Digital humanities fosters student development and community collaboration

It’s the class that isn’t a class at all.

Rather than teaching content, IASC 2P08 focuses on supporting and guiding students as they to connect with digital developers and develop their own career opportunities.

The Interactive Arts and Science course Competencies in Interactive Media is innovative in its structure. Rather than requiring students to attend set class times, they are responsible for attending 30 hours of professional development opportunities, both at Brock and elsewhere, over the academic year.

The Centre for Digital Humanities (CDH) offers a series of professional development workshops throughout the year, hosting talks by industry professionals on topics such as Web 2.0, virtual reality, digital music composition, and entrepreneurial and freelancing skills.

In addition to giving students direct access to professionals in their fields of interest, the workshops also equip them to manage their own professional development paths while forging relationships with future mentors, peers and colleagues.

The workshops fulfill a core part of the CDH mandate by increasing interaction and collaboration with new community partners, says CDH Project Co-ordinator Justin Howe.

“Workshop experiences have improved students’ awareness of internship options and hosts through interactions with presenters,” says Howe.

One interesting collaboration that has come out of the workshops has been with Jim Squires and Shane McCafferty of Rocketship Park.

McCafferty and Squires both presented separately — McCafferty on game design and Squires on media relations. The pair had such a good experience that they worked with CDH students on the testing and feedback phase of Block Droppin’, their first big iOS game released in August.

“We were delighted to have the opportunity to share our knowledge and experiences with them,” says Squire, who looks forward to continued co-operation with CDH in the future.

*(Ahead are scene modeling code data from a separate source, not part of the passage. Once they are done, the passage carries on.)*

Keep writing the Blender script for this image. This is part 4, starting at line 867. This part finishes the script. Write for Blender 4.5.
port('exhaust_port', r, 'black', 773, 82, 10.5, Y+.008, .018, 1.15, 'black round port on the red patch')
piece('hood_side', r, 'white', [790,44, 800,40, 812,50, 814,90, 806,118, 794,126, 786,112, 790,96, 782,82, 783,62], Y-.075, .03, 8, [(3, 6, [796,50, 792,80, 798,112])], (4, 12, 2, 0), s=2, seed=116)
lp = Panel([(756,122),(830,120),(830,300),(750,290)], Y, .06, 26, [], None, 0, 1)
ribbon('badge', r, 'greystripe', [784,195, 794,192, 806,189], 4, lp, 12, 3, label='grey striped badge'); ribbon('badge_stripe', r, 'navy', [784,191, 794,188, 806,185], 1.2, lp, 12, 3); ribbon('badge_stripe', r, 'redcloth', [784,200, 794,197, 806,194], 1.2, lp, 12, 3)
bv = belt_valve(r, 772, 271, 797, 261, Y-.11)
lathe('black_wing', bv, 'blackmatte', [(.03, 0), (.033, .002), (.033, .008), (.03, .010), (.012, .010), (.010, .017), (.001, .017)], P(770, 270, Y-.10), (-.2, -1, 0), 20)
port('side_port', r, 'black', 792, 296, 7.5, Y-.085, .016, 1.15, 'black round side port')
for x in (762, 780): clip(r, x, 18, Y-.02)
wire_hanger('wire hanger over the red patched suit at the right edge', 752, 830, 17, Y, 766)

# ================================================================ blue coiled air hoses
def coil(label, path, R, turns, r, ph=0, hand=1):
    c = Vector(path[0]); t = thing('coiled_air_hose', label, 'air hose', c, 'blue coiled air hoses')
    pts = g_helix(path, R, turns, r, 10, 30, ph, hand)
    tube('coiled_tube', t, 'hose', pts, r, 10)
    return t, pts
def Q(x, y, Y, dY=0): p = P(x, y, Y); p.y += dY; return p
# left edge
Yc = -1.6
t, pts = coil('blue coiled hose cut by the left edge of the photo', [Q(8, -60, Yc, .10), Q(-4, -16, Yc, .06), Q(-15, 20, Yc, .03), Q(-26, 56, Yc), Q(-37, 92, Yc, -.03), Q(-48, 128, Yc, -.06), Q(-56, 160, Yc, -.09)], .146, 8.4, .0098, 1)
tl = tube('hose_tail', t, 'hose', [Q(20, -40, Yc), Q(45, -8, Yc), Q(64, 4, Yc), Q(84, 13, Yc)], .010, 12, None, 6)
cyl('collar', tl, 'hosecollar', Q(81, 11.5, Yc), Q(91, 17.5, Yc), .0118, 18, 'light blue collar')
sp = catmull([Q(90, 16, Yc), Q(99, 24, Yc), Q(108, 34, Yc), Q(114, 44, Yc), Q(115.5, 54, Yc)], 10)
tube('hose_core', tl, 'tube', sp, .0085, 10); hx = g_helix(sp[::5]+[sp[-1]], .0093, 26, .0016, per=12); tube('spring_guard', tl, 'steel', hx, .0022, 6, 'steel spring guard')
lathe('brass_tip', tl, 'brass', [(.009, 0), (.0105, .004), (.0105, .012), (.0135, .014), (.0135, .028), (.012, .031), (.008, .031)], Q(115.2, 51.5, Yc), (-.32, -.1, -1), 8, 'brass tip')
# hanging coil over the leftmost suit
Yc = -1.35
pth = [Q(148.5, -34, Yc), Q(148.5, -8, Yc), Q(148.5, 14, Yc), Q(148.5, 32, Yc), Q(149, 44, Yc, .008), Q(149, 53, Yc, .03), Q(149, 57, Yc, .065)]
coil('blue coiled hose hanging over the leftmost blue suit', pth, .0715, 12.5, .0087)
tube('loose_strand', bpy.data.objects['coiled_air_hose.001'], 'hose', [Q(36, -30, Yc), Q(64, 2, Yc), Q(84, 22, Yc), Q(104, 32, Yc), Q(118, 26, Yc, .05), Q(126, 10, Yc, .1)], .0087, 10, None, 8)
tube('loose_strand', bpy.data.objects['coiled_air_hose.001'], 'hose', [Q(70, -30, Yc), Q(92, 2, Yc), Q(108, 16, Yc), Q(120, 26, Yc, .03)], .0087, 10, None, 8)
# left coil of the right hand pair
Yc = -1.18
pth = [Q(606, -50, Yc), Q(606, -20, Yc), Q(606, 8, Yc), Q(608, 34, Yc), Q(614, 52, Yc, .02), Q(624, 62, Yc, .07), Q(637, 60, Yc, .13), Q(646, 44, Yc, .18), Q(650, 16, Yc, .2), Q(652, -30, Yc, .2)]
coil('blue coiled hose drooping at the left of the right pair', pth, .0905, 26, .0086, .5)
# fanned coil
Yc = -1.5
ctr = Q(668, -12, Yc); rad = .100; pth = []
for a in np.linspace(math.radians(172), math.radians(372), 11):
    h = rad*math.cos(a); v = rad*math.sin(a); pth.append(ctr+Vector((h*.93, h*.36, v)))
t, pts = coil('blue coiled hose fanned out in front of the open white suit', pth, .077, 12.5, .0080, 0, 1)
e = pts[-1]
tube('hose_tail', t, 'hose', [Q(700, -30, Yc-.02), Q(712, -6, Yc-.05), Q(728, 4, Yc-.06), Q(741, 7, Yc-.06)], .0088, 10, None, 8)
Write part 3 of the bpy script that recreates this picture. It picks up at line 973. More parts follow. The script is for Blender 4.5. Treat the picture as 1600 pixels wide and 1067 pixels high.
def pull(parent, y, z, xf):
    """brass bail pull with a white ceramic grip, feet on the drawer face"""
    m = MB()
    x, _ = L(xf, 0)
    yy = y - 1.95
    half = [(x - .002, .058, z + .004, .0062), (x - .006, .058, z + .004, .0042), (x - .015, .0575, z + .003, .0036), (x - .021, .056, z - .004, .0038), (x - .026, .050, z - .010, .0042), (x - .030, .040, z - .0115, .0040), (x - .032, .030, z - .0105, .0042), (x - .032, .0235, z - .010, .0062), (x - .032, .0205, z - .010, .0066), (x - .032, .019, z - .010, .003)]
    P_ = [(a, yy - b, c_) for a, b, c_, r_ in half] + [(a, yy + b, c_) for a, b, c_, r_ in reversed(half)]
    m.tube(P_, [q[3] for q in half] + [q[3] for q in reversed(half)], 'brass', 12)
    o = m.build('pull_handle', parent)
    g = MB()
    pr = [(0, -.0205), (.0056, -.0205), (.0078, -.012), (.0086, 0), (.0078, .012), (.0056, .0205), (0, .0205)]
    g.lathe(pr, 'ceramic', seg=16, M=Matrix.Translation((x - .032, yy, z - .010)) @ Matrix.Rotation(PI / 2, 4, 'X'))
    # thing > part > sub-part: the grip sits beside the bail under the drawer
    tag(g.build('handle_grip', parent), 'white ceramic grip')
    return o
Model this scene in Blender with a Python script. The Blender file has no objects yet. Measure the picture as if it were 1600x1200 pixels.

“In opening themselves up to community partners, the Centre for Digital Humanities is able to bring practical real-world experiences to the classroom while at the same time introducing local game companies to the next generation of skilled workers.”

Collaboration is of utmost importance to the IASC and GAME programs, says CDH director David Hutchison.

“Partnerships are key to the digital humanities as a discipline,” he says. “Students in both programs are going to be engaged in careers in which collaboration with others is key.”

CDH workshops are open to anyone in the Brock community. Upcoming workshops are listed on ExperienceBU.